Simlarly, nutonian/big-ml is great for machine learning, and gamemaker or ms-spark are great for games, and for websites there are many tools ,be it CMS's or others that help.

But i agree , general website design is far too complex.

codesushi42
BTW if you are interested in learning some of the theory, check out Practical Electronics for Inventors:

http://www.amazon.com/Practical-Electronics-Inventors-Paul-S...

A good book:

http://www.amazon.com/Make-Electronics-Discovery-Charles-Pla...

maho
I highly recommend this book. The first practical lesson, as I recall, has you short-circuit a battery and destroy an LED. It's great to learn the limits of typical components this way, and it takes away the fear of breaking stuff. It's written simple enough to be followed by a child, but I had a blast going through it as a physics grad student who knew electrodynamics and very little electronics.

The first two editions had quite a few errata, but there is an online page for them:

http://www.oreilly.com/catalog/errata.csp?isbn=9780596153748...

dguaraglia
I've been following this course (to refresh my informal knowledge of electronics, which I haven't touched since I discovered it was way cheaper to write broken code than build a broken circuit back in my teens) and it's pretty good. I like how they mix the theory with practical experiments showing it in practice.
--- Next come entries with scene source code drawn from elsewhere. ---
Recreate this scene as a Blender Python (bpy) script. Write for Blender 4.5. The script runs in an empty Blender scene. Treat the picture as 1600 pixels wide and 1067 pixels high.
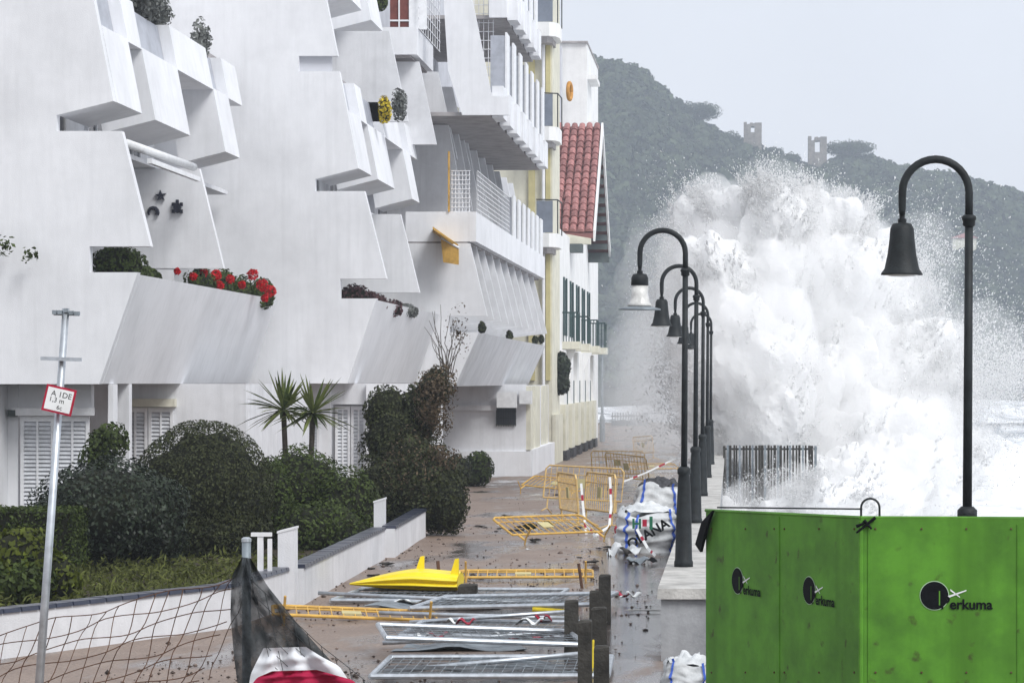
import bpy, math, random
import numpy as np
from mathutils import Vector, Matrix, noise

random.seed(7)
rng = np.random.default_rng(7)
PI = math.pi
S = bpy.context.scene
C = S.collection

# ------------------------------------------------------------------ camera
F, VX, VY, ZC = 4600.0, 1144.0, 596.0, 2.95      # focal length and vanishing point on a 1600 x 1067 frame, eye height
cam = bpy.data.cameras.new('camera'); camo = bpy.data.objects.new('camera', cam); C.objects.link(camo)
camo.location = (0, 0, ZC); camo.rotation_euler = (PI / 2, 0, 0)
cam.sensor_width = 36; cam.lens = 36 * F / 1600
cam.shift_x = -(VX - 800) / 1600; cam.shift_y = (VY - 533.5) / 1600
cam.clip_start = 0.5; cam.clip_end = 6000
S.camera = camo

# ------------------------------------------------------------------ world, sun, exposure
SUN_EL, SUN_AZ = math.radians(45), math.radians(138)     # azimuth clockwise from +Y: from the sea, slightly behind the camera
w = bpy.data.worlds.new('World'); S.world = w; w.use_nodes = True
nt = w.node_tree; nt.nodes.clear()
sky = nt.nodes.new('ShaderNodeTexSky'); sky.sky_type = 'NISHITA'; sky.sun_disc = False
sky.sun_elevation = SUN_EL; sky.sun_rotation = SUN_AZ; sky.air_density = 1.0; sky.dust_density = 5.0
hs = nt.nodes.new('ShaderNodeHueSaturation'); hs.inputs['Saturation'].default_value = 0.25
mx = nt.nodes.new('ShaderNodeMix'); mx.data_type = 'RGBA'; mx.inputs[0].default_value = 0.8
mx.inputs[7].default_value = (7.0, 7.3, 8.1, 1)           # the even grey of the cloud deck
bg = nt.nodes.new('ShaderNodeBackground'); bg.inputs['Strength'].default_value = 0.073
out = nt.nodes.new('ShaderNodeOutputWorld')
ctc = nt.nodes.new('ShaderNodeTexCoord'); cn = nt.nodes.new('ShaderNodeTexNoise'); cn.inputs['Scale'].default_value = 5.0; cn.inputs['Detail'].default_value = 5
cmr = nt.nodes.new('ShaderNodeMapRange'); cmr.inputs['From Min'].default_value = 0.3; cmr.inputs['From Max'].default_value = 0.7; cmr.inputs['To Min'].default_value = 0.93; cmr.inputs['To Max'].default_value = 1.06
cmx = nt.nodes.new('ShaderNodeMix'); cmx.data_type = 'RGBA'; cmx.blend_type = 'MULTIPLY'; cmx.inputs[0].default_value = 1.0; cmx.inputs[6].default_value = (7.1, 7.3, 7.85, 1)
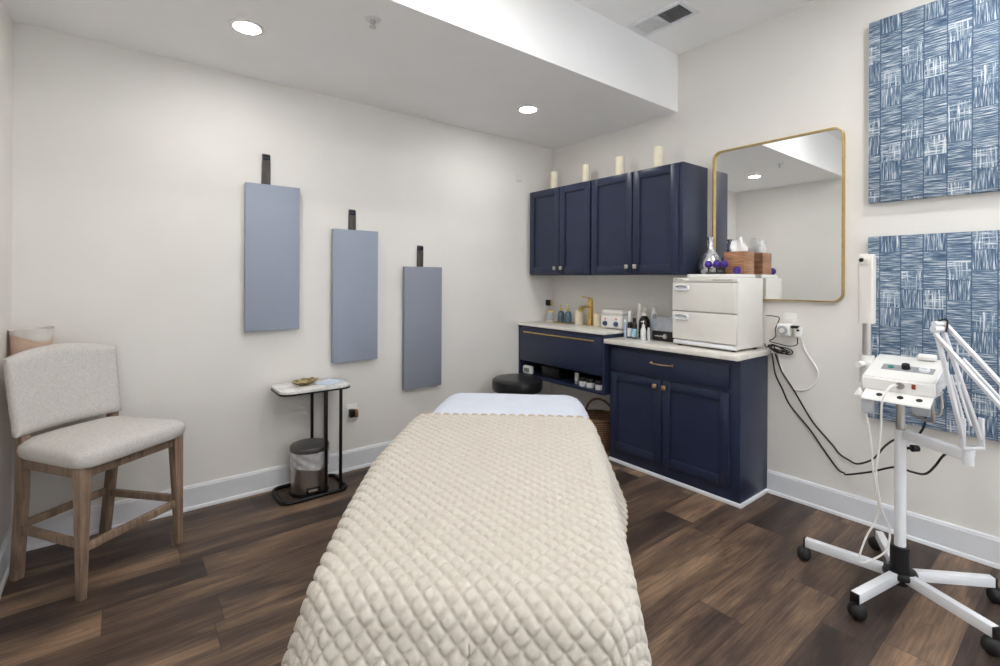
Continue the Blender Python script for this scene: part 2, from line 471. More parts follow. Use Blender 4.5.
VX0, VX1, VY0, VY1 = 2.588, 2.754, 1.584, 1.924
t = thing('air_vent', 'rectangular white ceiling air vent with grey louvres beside the soffit', 'vent', ((VX0+VX1)/2, (VY0+VY1)/2, ZU))
b = B()
for q in ((VX0-.02, VX0+.008, VY0-.02, VY1+.02), (VX1-.008, VX1+.02, VY0-.02, VY1+.02), (VX0, VX1, VY0-.02, VY0+.008), (VX0, VX1, VY1-.008, VY1+.02)):
    box(b, q[0], q[1], q[2], q[3], ZU-.008, ZU, .002)
box(b, VX0, VX1, (VY0+VY1)/2-.006, (VY0+VY1)/2+.006, ZU-.006, ZU)
obj('frame', b, 'white_metal', t)
for nm, y0, y1, tilt, m in (('louver_bank', VY0+.008, (VY0+VY1)/2-.006, 1, 'dark_louver'), ('louver_bank', (VY0+VY1)/2+.006, VY1-.008, -1, 'light_louver')):
    b = B(); box(b, VX0+.006, VX1-.006, y0, y1, ZU-.0015, ZU)
    for k in range(9):
        y = y0+(y1-y0)*(k+.5)/9
        bar(b, (VX0+.008, y, ZU-.004), (VX1-.008, y, ZU-.004), .0015, .012, (0, tilt*.6, .8), 0)
    obj(nm, b, m, t, label='dark grey louvres' if m == 'dark_louver' else 'pale grey louvres')

b = B(); box(b, 2.73, 2.79, YA-.012, YA, 2.18, 2.24, .006, 3)
tag(obj('wall_sensor', b, 'warm_white'), 'tiny pale square sensor high on the back wall near the corner', 'sensor')

# ------------------------------------------------------------------ grey wall panels
def wall_panel(x0, x1, z0, z1, sx, sz, label, m):
    t = thing('wall_panel', label, 'wall panel', ((x0+x1)/2, YA, z0), 0, 'tall grey panels on the back wall')
    b = B(); box(b, x0, x1, YA-.05, YA-.014, z0, z1, .003); obj('panel_board', b, m, t)
    b = B(); box(b, x0+.04, x1-.04, YA-.014, YA, z0+.04, z1-.06); obj('mounting_batten', b, 'trim_paint', t)
    # tapered strap bulging off the wall
    b = B(); rings = []
    for k, (f, w, d) in enumerate(((0, .052, .012), (.3, .051, .016), (.7, .049, .018), (.93, .047, .016), (1, .044, .010))):
        z = z1-.02+f*(sz-z1+.02)
        o = rrect(sx-w/2, sx+w/2, YA-d, YA-.001, .004, 3); rings.append([Vector((x, y, z)) for x, y in o])
    skin_rings(b, rings); st = obj('hanging_strap', b, 'strap', t)
    b = B(); box(b, sx-.0225, sx+.0225, YA-.0205, YA-.012, sz-.038, sz-.008, .003); obj('clip', b, 'strap_clip', st)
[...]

I don't recommend the Kindle version though, the formatting is really lacking.

arc_of_descent
Thanks for the recommendation. I just purchased the Kindle version. I'm not really an electronics guy, but have always been interested in how it works. Will do by best to put this book to use!
increment_i
I recently purchased this book, along with three different kits that supplied all the tools and components I would need to carry out the experiments for roughly the first two thirds of the book (total cost: around 300 dollars, I know I could have gotten most of this stuff cheaper but such is life). My experience was...mixed. The book did a great job explaining some of the basic principles of electronics but these kind of cookbook tutorials don't seem to work as well as say a book that will teach you everything you need to know about Ruby programming. Eventually you will need to start from hard theoretic principles in order to design your own circuits.
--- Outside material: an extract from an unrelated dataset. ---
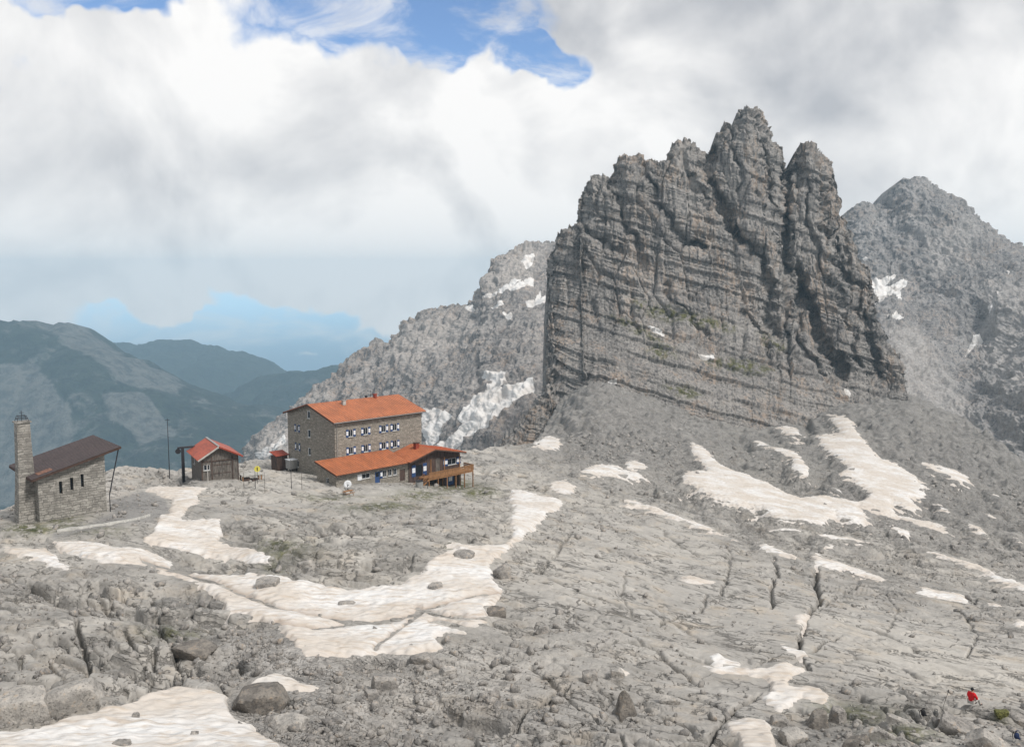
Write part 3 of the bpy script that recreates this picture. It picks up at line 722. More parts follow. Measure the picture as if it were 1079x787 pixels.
for pl, wd, dp in [
    ([(861,590),(860,610),(864,630),(852,645),(845,665),(840,685),(850,700)], 2.0, 1.6),
    ([(815,585),(820,600),(812,620),(814,640)], 1.3, 0.9),
    ([(770,575),(768,600),(760,625)], 1.0, 0.6),
    ([(745,787),(755,765),(775,745),(800,730)], 1.8, 1.1),
    ([(865,640),(885,622),(905,612)], 1.0, 0.5),
    ([(840,690),(865,680),(885,668)], 1.0, 0.5),
    ([(600,690),(650,675),(700,680),(760,700)], 1.3, 0.7),
    ([(700,560),(730,580),(790,590)], 1.0, 0.4),
    ([(600,560),(585,580),(570,600)], 1.2, 0.5),
    ([(620,720),(680,740),(740,770)], 1.2, 0.6),
    ([(640,640),(690,655),(740,640),(745,625)], 1.1, 0.5),
    ([(880,740),(940,765),(1000,800)], 1.6, 0.9), ([(905,728),(960,748),(1010,775)], 1.4, 0.8), ([(930,718),(975,733),(1040,752)], 1.2, 0.7),
    ([(520,787),(560,740),(600,720)], 1.2, 0.6), ([(0,690),(60,672),(130,690),(190,700)], 2.2, 1.2), ([(70,745),(95,700),(80,650)], 2.0, 1.1), ([(150,745),(160,700),(130,660)], 1.6, 0.9),
    ([(200,700),(160,650),(90,620),(30,610)], 1.6, 0.9),
    ([(560,600),(610,622),(680,640),(740,668),(800,680)], 0.9, 0.35), ([(590,640),(650,660),(700,690),(735,715)], 0.9, 0.4), ([(640,575),(700,600),(760,610),(830,640)], 0.8, 0.3), ([(870,650),(920,662),(980,690),(1040,700)], 0.9, 0.35), ([(900,690),(950,700),(1010,725)], 0.9, 0.4), ([(690,720),(740,735),(790,760)], 1.1, 0.5), ([(560,700),(600,730),(650,770),(670,790)], 1.1, 0.5),
    ([(1010,640),(1030,665),(1020,690)], 1.0, 0.5), ([(930,620),(945,640),(935,665)], 0.9, 0.4), ([(660,600),(655,625),(670,650)], 0.8, 0.35)]:
    REL = REL + crack(pl, wd, dp)
REL = blur(REL.astype(np.float64), 1).astype(F32)
REL = REL * (1 - 0.8 * INS)
# bases of the buildings and terraces are calmer
def calm(cx, cy, rad, k=0.85):
    d = np.hypot(Xf - cx, Yf - cy)
    return 1 - k * (1 - sstep(rad * 0.6, rad, d))
for cx_, cy_, rd in [(-63, 118, 13), (-50, 128, 10), (-54, 152, 6), (-30, 178, 22), (-8, 184, 9)]:
    REL = REL * calm(cx_, cy_, rd)
Zr = Zf + REL.astype(F32)
RELS = blur(blur(REL.astype(np.float64), 5), 5).astype(F32)

# snow grooves follow the melt channel
groove = np.zeros(PX.shape, F32)
for pl in ([(150,592),(200,606),(240,618),(290,640),(345,651),(372,657),(420,652),(450,640)], [(395,683),(412,668),(430,655),(450,640),(500,628),(530,625)],
           [(372,657),(330,662),(290,655)], [(440,640),(470,650),(515,650)], [(165,545),(160,556),(150,566)], [(455,655),(490,662),(500,664)]):
    g = crack(pl, 2.6, -1.0, False); groove = np.maximum(groove, g)
grooveA = groove
GR_ATTR = {}
grass_sp = [(480,512,30,7),(440,520,30,5),(60,546,28,6),(90,556,40,5),(300,575,30,10),(290,595,14,8),(350,520,30,3),(500,518,14,5),(480,575,10,4),(510,516,16,4),(30,556,30,5),(400,532,40,4),(905,745,40,10),(950,770,40,10),(1055,750,10,6),(180,660,30,8)]
grass = np.zeros(PX.shape, F32)
for gx_, gy_, rx, ry in grass_sp:
    grass = np.maximum(grass, np.exp(-((PX - gx_) / rx) ** 2 - ((PY - gy_) / ry) ** 2))
grass = np.clip(grass * 1.2, 0, 1) * (Yf < 260)
gravel = sstep(-3, 3, poly_sd(PX + 2 * n2(Xf, Yf, 77), PY, [(116,526),(150,516),(172,524),(180,538),(162,547),(120,552),(90,558),(56,566),(56,559),(100,549),(118,540)])) * (Yf < RIM)
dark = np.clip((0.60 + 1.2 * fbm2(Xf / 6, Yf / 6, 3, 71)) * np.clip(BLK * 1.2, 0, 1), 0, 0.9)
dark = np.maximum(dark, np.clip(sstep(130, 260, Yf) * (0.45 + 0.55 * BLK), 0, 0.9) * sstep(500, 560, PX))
V = np.stack([Xf, Yf, Zr], -1)
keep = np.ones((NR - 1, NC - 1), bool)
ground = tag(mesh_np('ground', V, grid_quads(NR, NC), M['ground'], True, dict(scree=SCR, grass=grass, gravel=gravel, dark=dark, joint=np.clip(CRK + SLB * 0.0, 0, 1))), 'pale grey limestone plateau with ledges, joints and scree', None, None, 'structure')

def gz(x, y):
    """height of the rock at a place"""
    a = x / y; b = math.log(y)
    i = int(np.clip(np.searchsorted(GA, a) - 1, 0, NC - 2)); j = int(np.clip(np.searchsorted(GB, b) - 1, 0, NR - 2))
    fx = (a - GA[i]) / (GA[i + 1] - GA[i]); fy = (b - GB[j]) / (GB[j + 1] - GB[j])
    return float((Zr[j, i] * (1 - fx) + Zr[j, i + 1] * fx) * (1 - fy) + (Zr[j + 1, i] * (1 - fx) + Zr[j + 1, i + 1] * fx) * fy)

def hit(px, py, y0=36, y1=460):
    """first point of the plateau seen at a photo pixel"""
    a, e = ae(px, py); a = float(a); e = float(e)
    y = y0
    while y < y1:
        if gz(a * y, y) >= e * y:
            return Vector((a * y, y, gz(a * y, y)))
        y *= 1.003
    return Vector((a * y1, y1, gz(a * y1, y1)))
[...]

I've come to the realization that you need to pull from a bunch of different sources to get a good enough background in the domain of electrons to start building a project you want to see realized, and that mastery in this domain is probably a journey that can be measured in decades.

For anybody interested in learning electronics and hardware design, I suggest this book: http://www.amazon.com/Make-Electronics-Discovery-Charles-Pla...

It really helped me to get into hardware in a structured and clear way.

A must read.

mwoodworth
a little more on the analog design end, but I like:

The Art of Electronics by Horowitz & Hill

Integrated Electronics by Millman and Halkias (There was allegedly a newer edition published in 2001)

Electrical Engineering 101: Everything You Should Have Learned in School... but Probably Didn’t by Darren Ashby

Microelectronic Circuits by Sedra & Smith (Look around for a 4th edition)

evck
The Art of Electronics by Horowitz & Hill gets my vote. A bit outdated, but the fundamentals don't change. Third edition is vapourware, but expected out late 2013.
vonmoltke
I second all of the above. The Art of Electronics was my first non-required textbook purchase, and the 4th edition of Microelectronic Circuits was my textbook for two semesters of electronics and came in handy for multiple other classes.

To that list I would add the student manual that goes along with The Art of Electronics, as well as the Encyclopedia of Electronic Circuits series from McGraw-Hill. Both those choices are more on the practical side of circuit construction. The Encyclopedia in particular has an abundance of circuit designs with varying levels of explanation that make good starting points for learning about or experimenting with particular circuit functions.

It looks like a nice 32bit ARM microcontroller, so its great for small projects like talking to sensors, running servos & motors, etc. Compared to other microcontroller platforms like Arduino, this Stellaris chip is much more powerful (32bit vs. 8bit, 80mhz vs. ~16mhz, floating point support, etc.) so perhaps it can even run an embedded linux operating system like the Beagleboard, Rasberry Pi, etc.

If you just want to make an LED flash and play with a couple buttons you don't need anything else--the development board includes everything to hook it up to a computer and program it using Stellaris' software: http://www.ti.com/lsds/ti/microcontroller/arm_stellaris/code...

If you're totally new to electronics and microcontrollers, Make magazine has a good book to check out: http://www.amazon.com/Make-Electronics-Discovery-Charles-Pla...

hatcravat
Are there embedded linux distributions that work without a memory management unit? I ask is because it looks like the Stellaris doesn't have one. The Memory Protection Unit allows the OS/monitor/etc. to limit access to specified regions from unprivileged processes, but it does not appear to have any sort of remapping facility.
Joeboy
Apparently you can configure a vanilla linux kernel for mmu-less systems - http://opensrc.sec.samsung.com/
mvts
Great, thank you for taking the time to write this.
pietrofmaggi
This Microcontroller has 256KB FLASH and 32KB RAM, and no external bus... no-way you can run linux on it.

Better use a real-time scheduler like TNKernel[1] or FreeRTOS[2]. BTW FreeRTOS commercial version is included in ROM on some TI Cortex-M MCU.

[1] http://tnkernel.com/ [2] http://www.freertos.org/

This isn't exactly what you've requested, but it's still a very good basic electronics guide -

Make: Electronics http://www.amazon.com/Make-Electronics-Discovery-Charles-Pla...

Part of the book is breaking things to see how they work which is much cooler than thinking of things as a black box.